This
is a reference post, created by amalgamating various other posts because it
will be handy to have a single post I can link to in hope of demolishing the
emoting nonsense of the statist argument a caring society must order itself
around that bloodied altar of the common good. Such a society is anything but
caring: it is characterised by greed, by incivility, and ultimately, by the
collapse of our private lives under the brass knuckles of out of control tax
surveillance states, and then the viciousness of the snitch society the likes
of which were created in every hellhole state in human history.

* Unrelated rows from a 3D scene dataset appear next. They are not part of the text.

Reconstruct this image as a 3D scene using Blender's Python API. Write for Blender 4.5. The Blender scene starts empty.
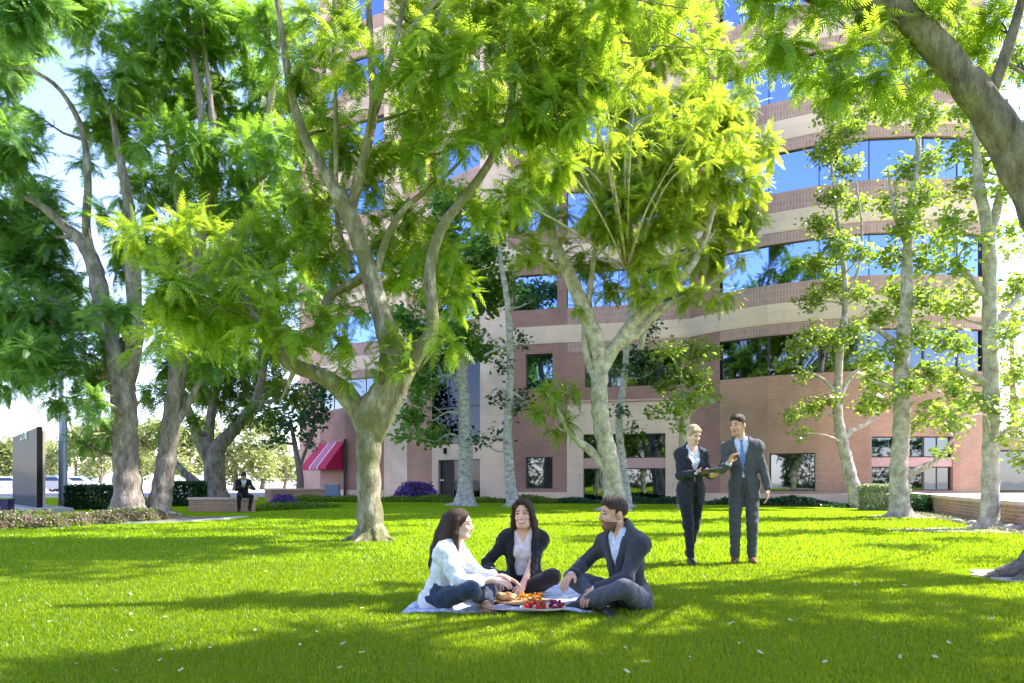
import bpy, math, random, sys
import numpy as np
random.seed(7)
rng = np.random.default_rng(7)
R = math.radians
scene = bpy.context.scene
COL = scene.collection
F = 740.0; HX = 512.0; HY = 481.0; EYE = 1.0

def P(px, py, d):
    return np.array([(px - HX) / F * d, d, EYE + (HY - py) / F * d])
def G(px, d, z=0.0):
    return np.array([(px - HX) / F * d, d, z])

# ------------------------------------------------------------------ tagging
def tag(o, label=None, cat=None, group=None, kind=None):
    if label: o['label'] = label
    if cat: o['category'] = cat
    if group: o['group'] = group
    if kind: o['kind'] = kind
    return o

def link(o, parent=None):
    COL.objects.link(o)
    if parent is not None: o.parent = parent
    return o

def empty(name, loc=(0, 0, 0), rz=0.0):
    o = bpy.data.objects.new(name, None)
    o.empty_display_size = 0.2
    o.location = loc; o.rotation_euler = (0, 0, rz)
    return link(o)

def np_mesh(name, verts, faces, mats, smooth=False, midx=None, uv=None):
    """faces: (F,k) int array, or list of such arrays"""
    verts = np.asarray(verts, dtype=np.float32)
    if not isinstance(faces, list): faces = [faces]
    faces = [np.asarray(f, dtype=np.int32) for f in faces if len(f)]
    me = bpy.data.meshes.new(name)
    me.vertices.add(len(verts)); me.vertices.foreach_set('co', verts.ravel())
    tot = np.concatenate([np.full(len(f), f.shape[1], np.int32) for f in faces])
    idx = np.concatenate([f.ravel() for f in faces])
    me.loops.add(len(idx)); me.loops.foreach_set('vertex_index', idx)
    me.polygons.add(len(tot))
    st = np.concatenate([[0], np.cumsum(tot)[:-1]]).astype(np.int32)
    me.polygons.foreach_set('loop_start', st)
    me.polygons.foreach_set('loop_total', tot)
    if midx is not None: me.polygons.foreach_set('material_index', np.asarray(midx, np.int32))
    if smooth: me.polygons.foreach_set('use_smooth', np.ones(len(tot), bool))
    for m in (mats if isinstance(mats, (list, tuple)) else [mats]): me.materials.append(m)
    if uv is not None:
        l = me.uv_layers.new(name='UVMap'); l.data.foreach_set('uv', np.asarray(uv, np.float32).ravel())
    me.update(calc_edges=True)
    return me

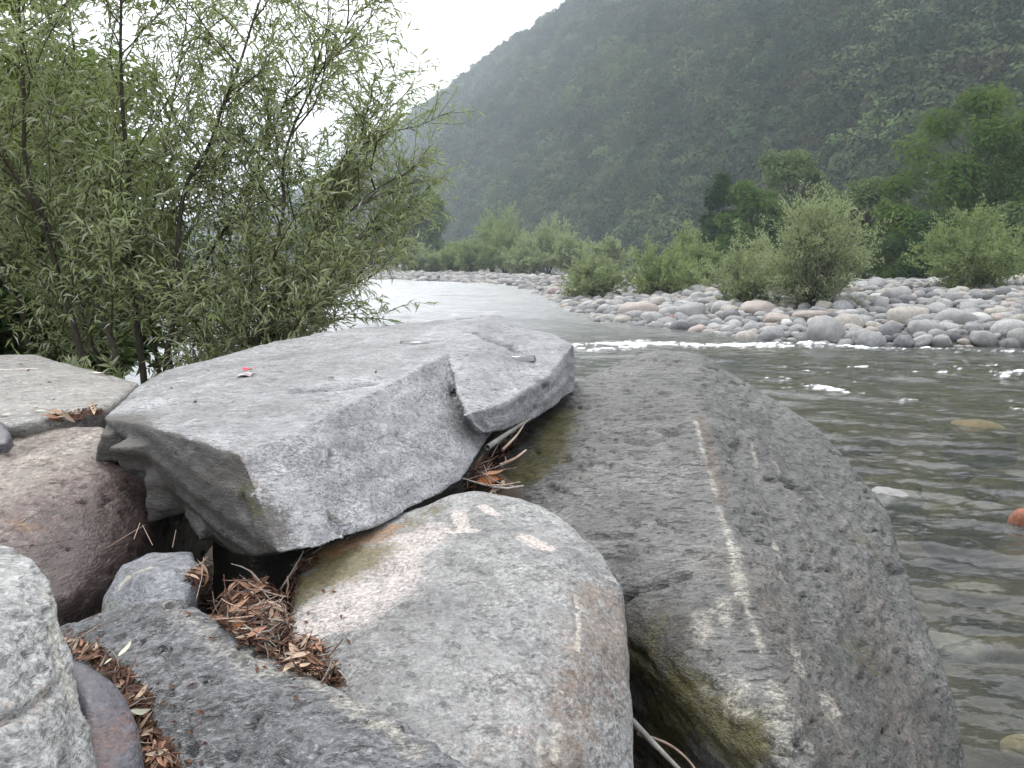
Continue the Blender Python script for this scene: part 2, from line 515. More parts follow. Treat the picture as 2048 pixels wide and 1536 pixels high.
class Rock:
    def __init__(self, name, hulls, voxel, smooth, mat, label, cat='boulder', cuts=()):
        bm = bmesh.new()
        for h in hulls:
            hull_into(bm, h)
        me = bpy.data.meshes.new(name)
        bm.to_mesh(me)
        bm.free()
        tmp = bpy.data.objects.new('tmp', me)
        COL.objects.link(tmp)
        m = tmp.modifiers.new('r', 'REMESH')
        m.mode = 'VOXEL'
        m.voxel_size = voxel
        if smooth:
            s = tmp.modifiers.new('s', 'SMOOTH')
            s.factor = 0.5
            s.iterations = smooth
        dg = bpy.context.evaluated_depsgraph_get()
        ev = tmp.evaluated_get(dg)
        self.me = bpy.data.meshes.new_from_object(ev)
        bpy.data.objects.remove(tmp)
        self.me.name = name
        self.v = self._co()
        self.name, self.mat, self.label, self.cat = name, mat, label, cat
        self.att = {}

    def _co(self):
        a = np.empty(len(self.me.vertices) * 3, np.float32)
        self.me.vertices.foreach_get('co', a)
        return a.reshape(-1, 3).astype(float)

    def _push(self):
        self.me.vertices.foreach_set('co', self.v.astype(np.float32).ravel())
        self.me.update()

    def normals(self):
        a = np.empty(len(self.me.vertices) * 3, np.float32)
        self.me.vertex_normals.foreach_get('vector', a)
        return a.reshape(-1, 3).astype(float)

    def bvh(self):
        n = len(self.me.polygons)
        li = np.empty(len(self.me.loops), np.int32)
        self.me.loops.foreach_get('vertex_index', li)
        ls = np.empty(n, np.int32)
        self.me.polygons.foreach_get('loop_start', ls)
        polys = np.split(li, ls[1:])
        return BVHTree.FromPolygons(self.v.tolist(), [q.tolist() for q in polys])

    def hit(self, pl):
        if not hasattr(self, '_b'):
            self._b = self.bvh()
        out = []
        for px, py in pl:
            d = Vector(ray(px, py)).normalized()
            h = self._b.ray_cast(Vector((0, 0, CAMZ)), d)[0]
            if h is not None:
                out.append(np.array(h))
        return out

    def disp(self, amp, wl, octaves=4, gain=0.5, stretch=(1, 1, 1), ridged=False, bias=0.0, power=None, off=0.0):
        n = fbm(self.v * np.array(stretch) + off, wl, octaves, gain, ridged) + bias
        if power:
            n = np.sign(n) * np.abs(n) ** power
        self.v += self.normals() * (amp * n)[:, None]
        self._push()

    def pits(self, amp, wl, stretch=(1, 1, 1), lo=0.25, hi=0.6, octaves=3, off=5.0, rot=None):
        p = self.v if rot is None else self.v @ np.array(Matrix.Rotation(rot, 3, 'Y'))
        n = fbm(p * np.array(stretch) + off, wl, octaves, 0.55)
        self.v -= self.normals() * (amp * smooth01(n, lo, hi))[:, None]
        self._push()

    def groove(self, pl, r, depth, jitter=0.4):
        pts = self.hit(pl)
        if not pts:
            return
        w = self.v + 0.6 * r * np.stack([fbm(self.v + q, r * 4, 2) for q in (0, 7, 13)], -1)
        d = seg_dist(w, pts)
        k = np.exp(-(d / r) ** 2) * (1 + jitter * fbm(self.v + 3, r * 5, 2))
        self.v -= self.normals() * (depth * k)[:, None]
        self._push()

    def terrace(self, axis, step, amount, warp=0.4):
        """shift points along the rock's layering so that it breaks in ledges"""
        ax = np.array(axis, float)
        ax /= np.linalg.norm(ax)
        h = (self.v @ ax) / step + warp * fbm(self.v, step * 5, 3)
        f = h - np.floor(h)
        saw = np.abs(f - 0.5) * 2
        self.v += self.normals() * (amount * (smooth01(saw, 0.2, 0.9) - 0.5))[:, None]
        self._push()

    def stain(self, att, pl, r, s=1.0, wob=0.5):
        pts = self.hit(pl)
        if not pts:
            return
        w = self.v + wob * r * np.stack([fbm(self.v + q, r * 2.2, 3) for q in (0, 7, 13)], -1)
        d = seg_dist(w, pts)
        val = s * (1 - smooth01(d, r * 0.15, r))
        self.att[att] = np.maximum(self.att.get(att, 0), val)

    def stain_fn(self, att, vals):
        self.att[att] = np.maximum(self.att.get(att, 0), vals)

    def done(self):
        base = np.array((self.v[:, 0].mean(), self.v[:, 1].mean(), self.v[:, 2].min()))
        ROCK_BVH.append((self.name, self.bvh()))
        for k, a in self.att.items():
            set_attr(self.me, k, np.broadcast_to(a, (len(self.v),)))
        self.me.vertices.foreach_set('co', (self.v - base).astype(np.float32).ravel())
        self.me.polygons.foreach_set('use_smooth', np.ones(len(self.me.polygons), bool))
        self.me.materials.clear()
        self.me.update()
        o = obj(self.name, self.me, self.mat, None, base)
        tag(o, self.label, self.cat)
        self.o = o
        return o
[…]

… the common good has been the battle cry of almost every tyrant
throughout history. The common good has been so important, apparently, that
hundreds of millions of individuals over the twentieth century had to be
exterminated or killed by the state for it. Rights cannot attach to a
collective, when you try you open the gates to tyranny and atrocity. That same
common good is currently being used in Christchurch – [post-earthquakes] - to
usurp private property rights on a breath-taking scale. Just as the common good
is used as the excuse to steal the property and effort of productive
individuals while making those individuals victims to a department of state
with literally the powers of the true Orwellian police state. To be meaningful,
and cause no harm, rights can and must only attach to individuals. A society
must only base itself on protecting the smallest minority: the rights and
property of an individual (and especially from the abuse of state).
Then to narrow the focus, from this blog’s most read post, still with
hundreds of weekly reads, and growing, despite having been written in 2012, 1984 Comes to 2012, talking of how children
in the UK were in a school education unit being taught to dob in suspected tax
evaders in their neighbourhood (including mum and dad presumably):
Look at the ‘good citizens’ these children are taught to be in our
schools, with all these ‘obligations’ to each other. And so strong is the
programming, that I am confident more than ninety percent of those reading this
would feel, deep down, that they have to agree with the teachers’ ethic here, with
what this tax course in the schools is founded on: that self-sacrifice for the
common good, is a noble thing, and the needs of others are what social
democracies must hold at their centre. This is what New Zealand Socialist
commentator, Chris - The Fist - Trotter forces on us.
But it’s a magic trick, an illusion, that’s been done in our minds by
Gramsci, a linguistic sleight of hand, all the more evil because it initially
appeals to our 'better natures'. All we need do to understand it, see the
reality of it, is change the focus, the narrative point of view, and see what
it really says, which is that for you to live your life, it is acceptable that
the lives of others, total strangers, be sacrificed to you, their pursuit of
happiness destroyed for you, and that the state will initiate force to back you
up in this, and mince up the livelihoods, and freedom, of those who will not bow
down to you. And part of being a good citizen, now, is for you to dob these
people in, so they can be dealt to.
Free men know that the civilised society is not based on such an
extinguishment of life, but founded on a bed-rock of the non-initiation of force,
particularly the state against the people, and on each individual being
responsible for themselves, and self-reliant. That a civilised society works on
the natural love and affection between families and loved ones, on compassion
and charity freely given for strangers, and on voluntarism.